Diary of Samuel Pepys — Volume 35: May/June 1665
Produced by David Widger
(Unabridged)
DIARY OF SAMUEL PEPYS. MAY & JUNE 1665
2nd. Up and to the office all day, where sat late, and then to the office again, and by and by Sir W. Batten and my Lady and my wife and I by appointment yesterday (my Lady Pen failed us, who ought to have been with us) to the Rhenish winehouse at the Steelyard, and there eat a couple of lobsters and some prawns, and pretty merry, especially to see us four together, while my wife and my Lady did never intend ever to be together again after a year's distance between one another. Hither by and by come Sir Richard Ford and also Mrs. Esther, that lived formerly with my Lady Batten, now well married to a priest, come to see my Lady. Thence toward evening home, and to my office, where late, and then home to supper and to bed.
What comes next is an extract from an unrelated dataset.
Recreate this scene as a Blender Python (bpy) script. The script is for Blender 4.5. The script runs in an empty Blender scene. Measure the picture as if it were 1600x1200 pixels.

3rd. Up betimes and walked to Sir Ph. Warwicke's, where a long time with him in his chamber alone talking of Sir G. Carteret's business, and the abuses he puts on the nation by his bad payments to both our vexations, but no hope of remedy for ought I see. Thence to my Lord Ashly to a Committee of Tangier for my Lord Rutherford's accounts, and that done we to my Lord Treasurer's, where I did receive my Lord's warrant to Sir R. Long for drawing a warrant for my striking of tallys. So to the Inne again by Cripplegate, expecting my mother's coming to towne, but she is not come this weeke neither, the coach being too full. So to the 'Change and thence home to dinner, and so out to Gresham College, and saw a cat killed with the Duke of Florence's poyson, and saw it proved that the oyle of tobacco
drawn by one of the Society do the same effect, and is judged to be the same thing with the poyson both in colour and smell, and effect. I saw also an abortive child preserved fresh in spirits of salt. Thence parted, and to White Hall to the Councilchamber about an order touching the Navy (our being empowered to commit seamen or Masters that do not, being hired or pressed, follow their worke), but they could give us none. So a little vexed at that, because I put in the memorial to the Duke of Albemarle alone under my own hand, home, and after some time at the office home to bed. My Lord Chief Justice Hide did die suddenly this week, a day or two ago, of an apoplexy.